Here’s the likely outcome of the April 8 hearing set to follow the California insurance commissioner’s tentative mid-March approval of a 22 percent average rate increase for customers of State Farm General Insurance Co., this state’s largest carrier of home insurance policies:

All other Californians will soon be subsidizing the rebuilding of myriad mansions burned down in the January firestorm that ravaged much of Los Angeles County. Plus a good number of less luxurious homes, too.

Commissioner Ricardo Lara tentatively approved the average 22 percent rate hike for State Farm customers, with similar increases sure to come also for customers of other insurance companies like Mercury, Safeco, Travelers, Allstate and more.

These increases will hit virtually everyone: They include a 38 percent hike for rental properties, with a 15 percent raise for renters’ insurance on contents and for condominium owners.

The hearing will see opposition from several consumer groups, most prominently the Consumer Watchdog advocacy group. The eventual outcome may end with some increases dropping a percentage point or two. As it stands, what Lara tentatively approved amounts to an average of about $600 per year for every policyholder in the state.

Make no mistake, this is a pure subsidy for State Farm and the folks it insures. Perhaps the archetype claim from the January fires was for a destroyed home on two contiguous ocean-front lots in Malibu that sold three years ago for $85 million.

Trying to put up a show of looking after customers’ interests, Lara said he will expect State Farm to stop canceling homeowner policies, a practice that led to intense distress for some victims of the latest crop of large wildfires because many were forced after cancellations to turn to the state’s expensive and not very comprehensive last-resort insurer, the California Fair Plan.

Lara also said he will expect State Farm General’s parent company, Illinois-based State Farm Mutual, to contribute hundreds of millions, perhaps as much as $500 million, from reserves long held by the parent company. That would be a tiny fraction of the company’s actual reserves, which in January stood at a minimum of $134 billion, with some estimates as high as $192 billion.

So people who live in areas that have never seen a wildfire and are not likely ever to experience one will soon contribute to payouts for owners of large homes in Malibu and Pacific Palisades.

What’s more, State Farm and other insurance companies stand to get much of their money back via the current spate of lawsuits blaming Southern California Edison Co. transmission lines for sparking the Eaton fire that incinerated much of Altadena, about 40 miles east of Pacific Palisades. Once insurance companies pay their policyholders off in that area, they will inherit any customer claims against the big utility.

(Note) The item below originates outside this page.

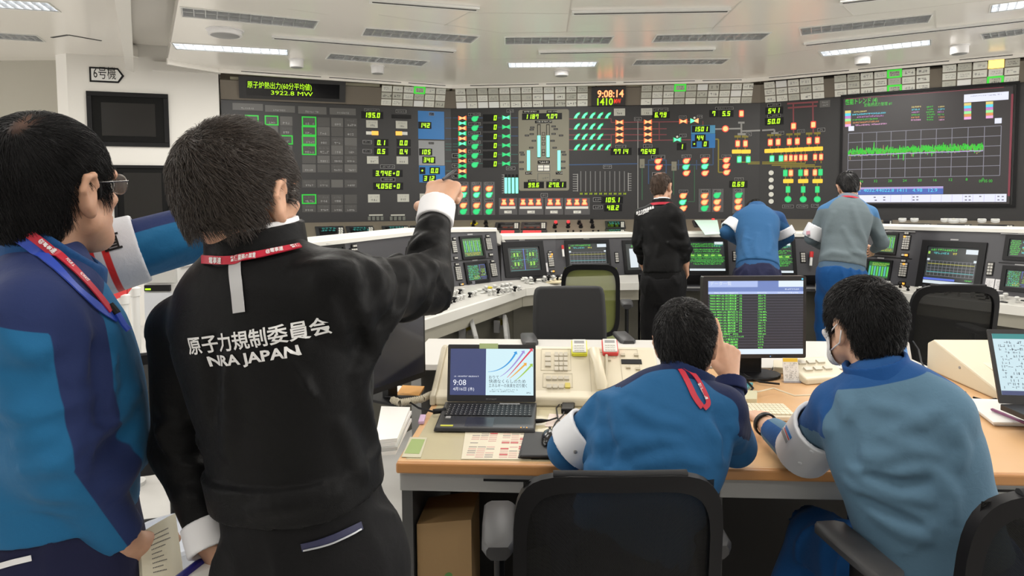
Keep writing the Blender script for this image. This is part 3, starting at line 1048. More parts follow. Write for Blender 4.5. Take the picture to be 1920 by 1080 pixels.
vs('mode_tile', lambda k: (k.rpx(1008, 325, 1031.5, 340, 0, .003, M_ink), k.rpx(1009, 326, 1030.5, 339, .003, .005, M_vessel), k.marks(PV.px(1015, 0)[0], PV.px(1015, 337)[1], PV.px(1025, 0)[0], PV.px(1015, 331)[1], .005, M_ink, 1, 3)))
# relief valve fans
for y, n in ((216.3, 5), (236.8, 4), (256, 4), (275.5, 5)):
 for i in range(n): lamp(T_C, P, 'fan', 1081.5 + i * 14.5, y, 'g', 12.5, 12.5)
# long strip chart frame
k = MB(P)
for i in range(10): k.lpx([(1089 + i * 9.08, 321), (1089 + i * 9.08, 359)], .012, .001, mat('dim_line', (.16, .16, .16), .5))
k.lpx([(1083, 326), (1083, 359)], .012, .001, L_gry); k.lpx([(1178, 324), (1178, 358)], .012, .001, L_gry)
for i in range(8):
 k.lpx([(1074, 327 + i * 4.4), (1083, 327 + i * 4.4)], .008, .001, L_gry); k.lpx([(1178, 326 + i * 4.4), (1184, 326 + i * 4.4)], .008, .001, L_gry)
k.build('strip_chart_frame', T_C)
for i in range(10):
 k = MB(P); u, w = P.px(1090 + i * 9.08, 363.3); k.digits('99', u, w - .012, .024, .001, mat('dim_lime', (.02, .03, 0), .5, emit=(.6, .8, 0), es=.6), cw=.9); k.build('small_value', T_C)
plate(T_C, P, 1131, 309.5, 1147, 316)
# internal pump boxes
for x0, x1, xs in ((935.5, 969.5, (945, 959.5)), (972.5, 1019, (980.8, 995.3, 1009.8)), (1021.5, 1056, (1031.5, 1046)), (1058.5, 1106, (1067, 1081.7, 1096))):
 gplate(T_C, P, x0, 371, x1, 402.5)
 for x in xs:
  lamp(T_C, P, 'hour', x, 379, 'r', 11, 12.5)
 k = MB(P); k.rpx(x0 + 2, 387, x1 - 3, 391.5, .003, .006, M_tile)
 m = (x0 + x1) / 2
 k.rpx(m - 7, 395, m + 7, 400, .003, .006, M_tile); k.marks(P.px(m - 5, 0)[0], P.px(m, 399.3)[1], P.px(m + 5, 0)[0], P.px(m, 395.6)[1], .006, M_ink, 1, m)
 k.build('caption_strip', T_C)
plate(T_C, P, 1014, 362.5, 1027, 370)
# main steam valves
for y in (229.3, 241, 252.5, 264): lamp(T_C, P, 'bow', 1161.5, y, 'o', 15, 9.5)
for y in (228.7, 240.5, 252, 263.5): lamp(T_C, P, 'bow', 1214.7, y, 'o', 15, 9.5)
stile(T_C, P, 1151, 203.5, 1172, 217); stile(T_C, P, 1202, 203, 1223, 216)
for a in ((1189, 220, 1203, 226.5), (1154, 272, 1174, 277.5), (1206, 271, 1223, 277), (1225, 202.5, 1253, 209), (1173.5, 215, 1173.6, 215.1), (1273, 217, 1287, 222), (1307, 216, 1317, 222), (1274, 251, 1287, 257),
          (1221, 291, 1247, 298), (1278, 290, 1296, 296), (1313, 290, 1331, 296), (1353, 290, 1371, 295), (1223, 323, 1247, 330), (1273, 356, 1290, 362), (1315, 355.5, 1328, 361), (1338, 355.5, 1351, 361), (1378, 354, 1391, 360),
          (1377, 333, 1394, 339), (1341, 200.5, 1375, 206), (1112, 370.5, 1130, 378), (1112, 385, 1130, 392), (1399, 248, 1409, 255)):
 if a[2] - a[0] > 1: plate(T_C, P, *a)
for st, x, y in (('7714', 1164.5, 284), ('7649', 1215.5, 284), ('6.79', 1239, 215.5), ('1', 1278, 275), ('7', 1338.5, 213), ('5.5', 1362, 213), ('105.1', 1147.5, 374.8), ('48.2', 1149.5, 389.5), ('0.69', 1384.5, 345.5)):
 readout(T_C, P, st, x, y, 9.3)
lamp(T_C, P, 'bow', 1281, 227.5, 'o', 15, 9.5)
lamp(T_C, P, 'bow', 1269.7, 262, 'g', 15, 9.5)
su, sw = usc(P, 1302, 226.5); u, w = P.px(1302, 226.5)
k = MB(P); k.shape([(u - 7.5 * su, w - 4.5 * sw), (u - 7.5 * su, w + 4.5 * sw), (u, w + 1.2 * sw), (u, w - 1.2 * sw)], 0, .006, E_grn); k.shape([(u + 7.5 * su, w - 4.5 * sw), (u + 7.5 * su, w + 4.5 * sw), (u, w + 1.2 * sw), (u, w - 1.2 * sw)], 0, .006, E_red)
k.build('valve_lamp', T_C)['label'] = 'half green half red valve lamp'
for x, y in ((1302, 221), (1269.7, 256.5)):
 k = MB(P); u, w = P.px(x, y); k.disc(u, w, .015, 0, .006, M_tile, 10); k.build('valve_actuator', T_C)
# turbine block
k = MB(P); k.rpx(1296, 235, 1341, 250.5, 0, .004, M_lblue); k.build('colour_block', T_C)
k = MB(P); k.rpx(1296, 250.8, 1341, 277.5, 0, .004, M_blue); k.build('colour_block', T_C)
PB_ = Plane(P.o + P.n * .004, P.ex, P.ez)
for st, x, y in (('1501', 1314, 242), ('44', 1313, 258.5), ('0', 1322.5, 270)):
 readout(T_C, PB_, st, x, y, 8.8, 3)
readout(T_C, PB_, '+', 1302, 270, 8, 1)
lamp(T_C, P, 'disc', 1360, 241.5, 'r', 13, 13)
lamp(T_C, P, 'bar', 1390, 213, 'r', 9, 13)
for x, y, c in ((1234, 302.5, 'r'), (1235, 314, 'r'), (1287, 302, 'r'), (1286, 313.5, 'g'), (1287, 325, 'r'), (1321.5, 301, 'r'), (1321.5, 312.5, 'g'), (1322, 325, 'r'), (1362, 300.5, 'r'), (1361.5, 311.8, 'r'), (1362.5, 323.5, 'r'),
    (1281, 367.5, 'o'), (1280, 379.5, 'g'), (1281, 391, 'o')):
 lamp(T_C, P, 'pump', x, y, c, 14.5, 11.5)
gplate(T_C, P, 1310, 354, 1332.5, 397.5); gplate(T_C, P, 1335, 354, 1356.5, 397.5); gplate(T_C, P, 1373.5, 353, 1396, 400)
for x, y, c in ((1321, 367.5, 'o'), (1321, 379.5, 'o'), (1321, 391, 'd'), (1344.5, 366.5, 'd'), (1344.5, 379, 'o'), (1344.5, 391, 'o'), (1385, 366.5, 'd'), (1384, 377.5, 'o'), (1384, 389, 'o')):
 lamp(T_C, P, 'pump', x, y, c, 14.5, 11.5)
for x0, y0, x1, y1 in ((1199.5, 298, 1208.5, 315), (1259, 303, 1268.5, 320)):
 stile(T_C, P, x0, y0, x1, y1, M_vessel, rows=1, name='heater_box')
for x in (1383, 1397.5): lamp(T_C, P, 'bar', x, 269.3, 'r', 9, 13)
for x in (1381, 1398.7): lamp(T_C, P, 'bar', x, 284.2, 'y', 17.3, 7.4)
for x in (1386, 1402.7): lamp(T_C, P, 'bar', x, 299, 'g', 9, 13)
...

Then there’s re-insurance, routinely bought by insurance companies to insure themselves against big losses. That will cover more billions of dollars for them.

None of that will much mitigate what Lara likely will allow the insurance companies to add to customer premiums starting in May. These other factors making life easier for the insurance industry have played little or no role in price increases assessed after previous wildfires hit other parts of California through the last eight years.

Meanwhile, the closest customers have heard to the truth about all this came from a since-fired State Farm executive who was secretly recorded saying his company uses policy cancellations as a ploy to drive prices up in California and other disaster-prone states.

Haden Kirkpatrick, until recently State Farm’s vice president for innovation and venture capital, was fired immediately after he became the first completely truthful insurance executive this nation had seen in decades.

But Lara showed no sign of paying the slightest heed to anything Kirkpatrick admitted. Which should come as no surprise from a state official who promised never to accept campaign donations from the companies he regulates and then took large sums, only to be shamed into returning the money later.